**WORK INSTRUCTIONS**
Below are some records. Say how many of their lines include the string "Blender", giving only the number.

**DATASET ROWS**

-- START --

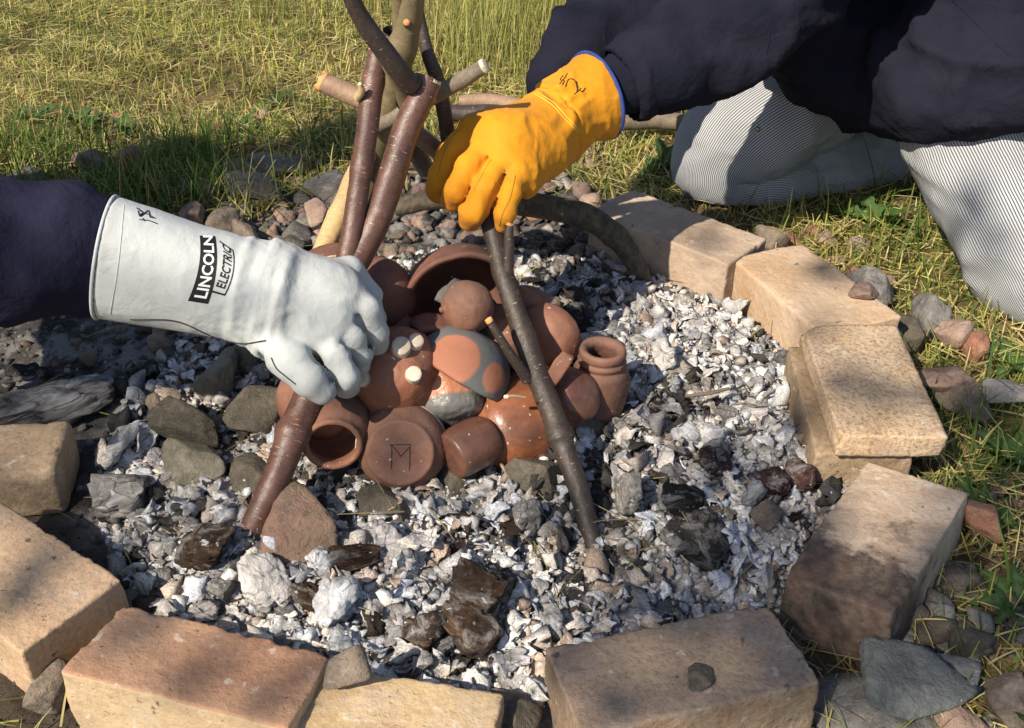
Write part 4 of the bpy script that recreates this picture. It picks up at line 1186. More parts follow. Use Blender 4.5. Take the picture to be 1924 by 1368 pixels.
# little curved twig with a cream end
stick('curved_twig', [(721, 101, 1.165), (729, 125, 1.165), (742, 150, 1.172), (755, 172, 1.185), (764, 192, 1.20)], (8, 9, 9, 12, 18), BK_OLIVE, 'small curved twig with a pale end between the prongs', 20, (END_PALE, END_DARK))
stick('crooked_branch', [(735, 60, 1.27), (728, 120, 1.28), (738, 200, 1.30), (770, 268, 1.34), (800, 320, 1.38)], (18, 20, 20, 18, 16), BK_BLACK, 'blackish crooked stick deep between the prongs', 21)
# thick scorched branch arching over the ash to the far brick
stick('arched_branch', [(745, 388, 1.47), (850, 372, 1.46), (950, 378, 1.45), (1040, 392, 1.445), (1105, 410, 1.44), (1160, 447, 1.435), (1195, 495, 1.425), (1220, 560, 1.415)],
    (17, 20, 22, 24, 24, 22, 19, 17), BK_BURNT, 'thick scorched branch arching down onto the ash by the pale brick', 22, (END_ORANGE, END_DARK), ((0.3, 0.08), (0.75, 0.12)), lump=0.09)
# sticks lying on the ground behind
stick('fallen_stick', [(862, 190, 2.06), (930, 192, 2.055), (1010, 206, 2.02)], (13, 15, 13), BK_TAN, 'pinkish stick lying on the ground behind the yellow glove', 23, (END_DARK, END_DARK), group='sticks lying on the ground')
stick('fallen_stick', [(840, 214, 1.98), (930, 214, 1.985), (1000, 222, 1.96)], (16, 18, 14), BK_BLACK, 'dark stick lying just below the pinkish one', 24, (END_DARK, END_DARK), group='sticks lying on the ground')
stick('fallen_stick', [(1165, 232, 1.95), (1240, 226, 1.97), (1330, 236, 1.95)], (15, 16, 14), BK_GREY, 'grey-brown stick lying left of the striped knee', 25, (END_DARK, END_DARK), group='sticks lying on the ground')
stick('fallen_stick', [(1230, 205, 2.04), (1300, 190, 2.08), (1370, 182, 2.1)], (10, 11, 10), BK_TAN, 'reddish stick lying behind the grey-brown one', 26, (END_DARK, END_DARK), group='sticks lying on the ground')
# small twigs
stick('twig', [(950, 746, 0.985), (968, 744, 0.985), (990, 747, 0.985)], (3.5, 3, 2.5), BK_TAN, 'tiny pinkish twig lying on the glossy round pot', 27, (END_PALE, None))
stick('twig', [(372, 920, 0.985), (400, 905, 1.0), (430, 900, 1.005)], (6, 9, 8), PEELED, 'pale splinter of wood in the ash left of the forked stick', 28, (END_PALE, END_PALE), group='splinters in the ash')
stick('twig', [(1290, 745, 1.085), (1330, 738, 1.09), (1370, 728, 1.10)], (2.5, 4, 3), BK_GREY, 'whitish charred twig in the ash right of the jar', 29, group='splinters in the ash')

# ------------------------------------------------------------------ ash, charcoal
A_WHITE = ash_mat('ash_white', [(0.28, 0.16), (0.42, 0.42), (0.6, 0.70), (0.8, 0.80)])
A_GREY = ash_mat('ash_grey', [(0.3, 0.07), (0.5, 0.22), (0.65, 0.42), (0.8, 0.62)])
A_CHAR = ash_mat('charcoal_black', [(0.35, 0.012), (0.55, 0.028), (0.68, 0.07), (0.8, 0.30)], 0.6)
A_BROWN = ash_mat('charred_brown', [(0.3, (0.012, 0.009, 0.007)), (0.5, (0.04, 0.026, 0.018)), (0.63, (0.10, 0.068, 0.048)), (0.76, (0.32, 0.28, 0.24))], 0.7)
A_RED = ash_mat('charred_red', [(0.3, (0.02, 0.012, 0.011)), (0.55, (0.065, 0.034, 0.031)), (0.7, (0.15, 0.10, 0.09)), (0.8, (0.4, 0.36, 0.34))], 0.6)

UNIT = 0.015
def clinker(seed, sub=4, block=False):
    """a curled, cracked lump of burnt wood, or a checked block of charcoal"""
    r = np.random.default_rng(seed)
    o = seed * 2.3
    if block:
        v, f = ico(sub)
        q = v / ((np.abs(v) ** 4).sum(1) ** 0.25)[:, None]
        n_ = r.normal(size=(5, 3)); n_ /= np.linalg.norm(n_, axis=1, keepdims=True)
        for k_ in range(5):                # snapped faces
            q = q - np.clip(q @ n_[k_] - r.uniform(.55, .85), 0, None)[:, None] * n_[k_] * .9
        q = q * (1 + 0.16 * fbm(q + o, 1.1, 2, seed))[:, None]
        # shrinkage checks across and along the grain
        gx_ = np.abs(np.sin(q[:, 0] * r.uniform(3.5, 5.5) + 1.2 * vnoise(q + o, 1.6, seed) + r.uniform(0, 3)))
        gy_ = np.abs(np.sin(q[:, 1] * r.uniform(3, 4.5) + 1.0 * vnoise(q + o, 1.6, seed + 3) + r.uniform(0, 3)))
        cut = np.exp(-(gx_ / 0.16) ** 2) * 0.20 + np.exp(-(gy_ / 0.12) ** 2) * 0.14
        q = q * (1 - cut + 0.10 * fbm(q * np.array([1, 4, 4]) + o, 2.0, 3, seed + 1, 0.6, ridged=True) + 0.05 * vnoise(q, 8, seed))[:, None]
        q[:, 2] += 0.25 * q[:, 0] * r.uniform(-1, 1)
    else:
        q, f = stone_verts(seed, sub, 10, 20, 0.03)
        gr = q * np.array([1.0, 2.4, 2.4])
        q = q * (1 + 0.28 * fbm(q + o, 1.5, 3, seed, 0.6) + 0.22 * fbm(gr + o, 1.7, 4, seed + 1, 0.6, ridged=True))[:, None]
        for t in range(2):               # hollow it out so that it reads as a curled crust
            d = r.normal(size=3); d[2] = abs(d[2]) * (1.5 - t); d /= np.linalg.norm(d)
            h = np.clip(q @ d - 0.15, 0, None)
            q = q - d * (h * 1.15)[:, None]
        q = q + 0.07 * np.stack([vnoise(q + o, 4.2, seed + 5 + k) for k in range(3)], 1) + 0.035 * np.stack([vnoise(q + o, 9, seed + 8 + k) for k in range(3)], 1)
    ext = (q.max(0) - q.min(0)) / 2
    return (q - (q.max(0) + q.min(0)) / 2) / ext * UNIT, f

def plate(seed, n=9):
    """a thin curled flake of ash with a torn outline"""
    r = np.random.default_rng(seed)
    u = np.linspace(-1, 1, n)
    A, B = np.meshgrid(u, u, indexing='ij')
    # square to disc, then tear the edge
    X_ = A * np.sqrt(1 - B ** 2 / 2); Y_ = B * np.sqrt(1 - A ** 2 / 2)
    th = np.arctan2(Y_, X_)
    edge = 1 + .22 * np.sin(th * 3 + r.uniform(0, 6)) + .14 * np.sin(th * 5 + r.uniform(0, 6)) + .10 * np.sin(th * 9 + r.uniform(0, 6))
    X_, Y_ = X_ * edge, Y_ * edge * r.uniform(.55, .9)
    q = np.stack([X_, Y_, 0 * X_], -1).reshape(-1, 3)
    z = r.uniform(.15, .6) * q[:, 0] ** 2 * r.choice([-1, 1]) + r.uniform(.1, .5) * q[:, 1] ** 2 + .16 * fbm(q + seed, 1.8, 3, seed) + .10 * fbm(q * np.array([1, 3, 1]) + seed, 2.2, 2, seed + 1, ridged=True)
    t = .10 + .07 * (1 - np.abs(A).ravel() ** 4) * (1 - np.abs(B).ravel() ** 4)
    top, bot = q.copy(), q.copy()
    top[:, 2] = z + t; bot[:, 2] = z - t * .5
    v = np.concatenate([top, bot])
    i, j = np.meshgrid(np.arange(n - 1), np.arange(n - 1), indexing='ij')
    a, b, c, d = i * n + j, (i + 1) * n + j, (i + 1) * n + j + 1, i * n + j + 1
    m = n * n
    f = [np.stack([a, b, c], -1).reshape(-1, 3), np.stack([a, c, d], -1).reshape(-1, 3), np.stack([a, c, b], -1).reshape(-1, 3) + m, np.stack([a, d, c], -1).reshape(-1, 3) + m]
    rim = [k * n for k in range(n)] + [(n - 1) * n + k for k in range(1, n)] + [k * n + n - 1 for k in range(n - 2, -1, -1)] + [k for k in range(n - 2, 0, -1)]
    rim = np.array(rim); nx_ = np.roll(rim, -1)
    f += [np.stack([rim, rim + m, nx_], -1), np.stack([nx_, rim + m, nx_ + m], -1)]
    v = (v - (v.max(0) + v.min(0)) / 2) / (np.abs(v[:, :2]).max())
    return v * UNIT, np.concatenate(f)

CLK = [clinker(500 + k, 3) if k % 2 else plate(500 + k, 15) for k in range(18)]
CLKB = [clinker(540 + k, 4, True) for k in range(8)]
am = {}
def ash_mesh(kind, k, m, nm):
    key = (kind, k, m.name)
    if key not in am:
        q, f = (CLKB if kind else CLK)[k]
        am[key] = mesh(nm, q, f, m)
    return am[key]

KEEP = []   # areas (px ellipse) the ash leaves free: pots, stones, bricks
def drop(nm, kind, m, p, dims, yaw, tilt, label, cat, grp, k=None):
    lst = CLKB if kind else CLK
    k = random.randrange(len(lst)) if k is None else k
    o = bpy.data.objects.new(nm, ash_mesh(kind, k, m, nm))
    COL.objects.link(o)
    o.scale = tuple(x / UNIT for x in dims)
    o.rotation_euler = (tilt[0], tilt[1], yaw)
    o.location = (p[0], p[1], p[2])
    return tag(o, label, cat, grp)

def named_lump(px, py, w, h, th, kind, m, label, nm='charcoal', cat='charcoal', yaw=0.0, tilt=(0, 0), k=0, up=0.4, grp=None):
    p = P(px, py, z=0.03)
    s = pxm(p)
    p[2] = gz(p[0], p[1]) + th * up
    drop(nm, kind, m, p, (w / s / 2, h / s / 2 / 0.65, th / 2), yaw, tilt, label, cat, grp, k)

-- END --
-- START --

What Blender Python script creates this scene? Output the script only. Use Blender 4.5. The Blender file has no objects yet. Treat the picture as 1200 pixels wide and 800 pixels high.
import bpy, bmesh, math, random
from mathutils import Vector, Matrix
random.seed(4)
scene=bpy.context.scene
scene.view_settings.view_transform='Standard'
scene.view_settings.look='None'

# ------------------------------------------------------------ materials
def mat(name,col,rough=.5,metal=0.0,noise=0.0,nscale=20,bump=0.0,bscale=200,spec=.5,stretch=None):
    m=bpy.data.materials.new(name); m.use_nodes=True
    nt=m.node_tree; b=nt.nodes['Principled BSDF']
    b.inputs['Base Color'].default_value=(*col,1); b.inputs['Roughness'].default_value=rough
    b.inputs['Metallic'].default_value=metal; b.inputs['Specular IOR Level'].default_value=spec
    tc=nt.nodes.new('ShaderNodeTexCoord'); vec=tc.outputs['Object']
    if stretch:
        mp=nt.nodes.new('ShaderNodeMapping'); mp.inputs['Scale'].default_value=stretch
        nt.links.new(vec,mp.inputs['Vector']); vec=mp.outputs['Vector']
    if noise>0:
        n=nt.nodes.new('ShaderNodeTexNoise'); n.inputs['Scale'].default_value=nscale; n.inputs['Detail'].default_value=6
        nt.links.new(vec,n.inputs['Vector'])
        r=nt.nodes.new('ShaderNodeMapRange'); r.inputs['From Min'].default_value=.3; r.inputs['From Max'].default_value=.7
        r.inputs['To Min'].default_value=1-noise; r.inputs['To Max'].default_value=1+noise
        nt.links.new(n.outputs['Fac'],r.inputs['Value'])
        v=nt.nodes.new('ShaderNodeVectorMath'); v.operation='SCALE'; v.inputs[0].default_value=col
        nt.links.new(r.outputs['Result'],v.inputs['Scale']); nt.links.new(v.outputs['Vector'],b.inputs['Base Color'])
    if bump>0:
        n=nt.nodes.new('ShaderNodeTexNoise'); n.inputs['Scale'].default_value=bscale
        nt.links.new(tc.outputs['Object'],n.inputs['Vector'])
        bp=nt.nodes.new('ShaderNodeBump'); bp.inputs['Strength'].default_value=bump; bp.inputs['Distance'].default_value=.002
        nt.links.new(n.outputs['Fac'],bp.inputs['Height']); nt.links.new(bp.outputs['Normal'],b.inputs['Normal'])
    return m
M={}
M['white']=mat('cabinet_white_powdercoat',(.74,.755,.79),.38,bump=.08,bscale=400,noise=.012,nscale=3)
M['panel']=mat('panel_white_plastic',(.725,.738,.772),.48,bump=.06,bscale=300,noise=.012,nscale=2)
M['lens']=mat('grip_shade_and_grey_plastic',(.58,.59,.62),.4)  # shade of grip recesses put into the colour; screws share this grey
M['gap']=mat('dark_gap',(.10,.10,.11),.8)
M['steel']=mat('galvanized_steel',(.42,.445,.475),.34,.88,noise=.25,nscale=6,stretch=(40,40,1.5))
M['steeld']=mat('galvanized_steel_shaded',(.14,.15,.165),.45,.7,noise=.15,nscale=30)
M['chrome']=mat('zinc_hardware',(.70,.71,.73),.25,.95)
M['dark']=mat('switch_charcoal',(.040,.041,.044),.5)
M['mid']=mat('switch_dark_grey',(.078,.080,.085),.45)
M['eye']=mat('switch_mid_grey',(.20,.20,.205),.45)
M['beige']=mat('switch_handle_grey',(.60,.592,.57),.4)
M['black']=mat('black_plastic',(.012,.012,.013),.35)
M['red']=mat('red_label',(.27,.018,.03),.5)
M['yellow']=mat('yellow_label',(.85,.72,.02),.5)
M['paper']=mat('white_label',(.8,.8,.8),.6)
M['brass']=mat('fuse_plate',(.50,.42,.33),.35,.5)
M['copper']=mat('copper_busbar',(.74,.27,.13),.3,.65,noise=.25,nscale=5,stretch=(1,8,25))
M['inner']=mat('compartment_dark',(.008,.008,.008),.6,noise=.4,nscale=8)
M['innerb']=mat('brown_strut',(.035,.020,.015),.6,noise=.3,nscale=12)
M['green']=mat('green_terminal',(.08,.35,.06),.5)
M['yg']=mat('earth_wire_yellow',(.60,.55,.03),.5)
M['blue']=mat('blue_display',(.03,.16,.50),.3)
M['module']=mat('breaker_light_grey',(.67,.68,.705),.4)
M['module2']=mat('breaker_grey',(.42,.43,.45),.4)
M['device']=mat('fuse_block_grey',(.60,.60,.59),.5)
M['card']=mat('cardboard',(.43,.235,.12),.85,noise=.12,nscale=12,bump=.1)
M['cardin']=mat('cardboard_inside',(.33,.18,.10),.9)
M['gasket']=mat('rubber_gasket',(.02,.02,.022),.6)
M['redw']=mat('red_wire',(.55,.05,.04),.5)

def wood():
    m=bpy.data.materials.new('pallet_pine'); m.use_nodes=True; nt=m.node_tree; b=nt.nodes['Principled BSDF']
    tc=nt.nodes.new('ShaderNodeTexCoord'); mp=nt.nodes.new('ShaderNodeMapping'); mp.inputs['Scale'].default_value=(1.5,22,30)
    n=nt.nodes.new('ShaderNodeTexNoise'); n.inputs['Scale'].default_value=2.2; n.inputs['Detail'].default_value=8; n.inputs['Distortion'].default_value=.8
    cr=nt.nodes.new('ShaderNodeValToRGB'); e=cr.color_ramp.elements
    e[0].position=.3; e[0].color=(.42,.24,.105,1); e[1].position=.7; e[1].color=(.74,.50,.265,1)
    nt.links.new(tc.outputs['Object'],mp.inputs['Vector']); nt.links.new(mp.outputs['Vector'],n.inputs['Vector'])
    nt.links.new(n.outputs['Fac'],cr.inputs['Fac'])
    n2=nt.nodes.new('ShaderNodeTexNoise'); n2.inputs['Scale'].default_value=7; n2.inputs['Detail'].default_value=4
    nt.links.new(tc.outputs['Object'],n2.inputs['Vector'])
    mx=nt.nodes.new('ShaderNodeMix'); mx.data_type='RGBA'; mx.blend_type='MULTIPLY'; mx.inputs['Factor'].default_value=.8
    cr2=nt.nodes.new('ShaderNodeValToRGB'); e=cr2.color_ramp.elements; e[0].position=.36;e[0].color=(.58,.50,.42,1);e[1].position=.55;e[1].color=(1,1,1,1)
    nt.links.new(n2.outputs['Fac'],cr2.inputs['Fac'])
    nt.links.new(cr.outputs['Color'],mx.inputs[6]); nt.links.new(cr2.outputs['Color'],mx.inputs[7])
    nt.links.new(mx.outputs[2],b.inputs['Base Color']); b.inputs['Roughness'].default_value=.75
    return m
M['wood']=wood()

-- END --
-- START --

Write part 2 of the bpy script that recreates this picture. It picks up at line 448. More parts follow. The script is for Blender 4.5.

-- END --

**FINISHED EXERCISE**
3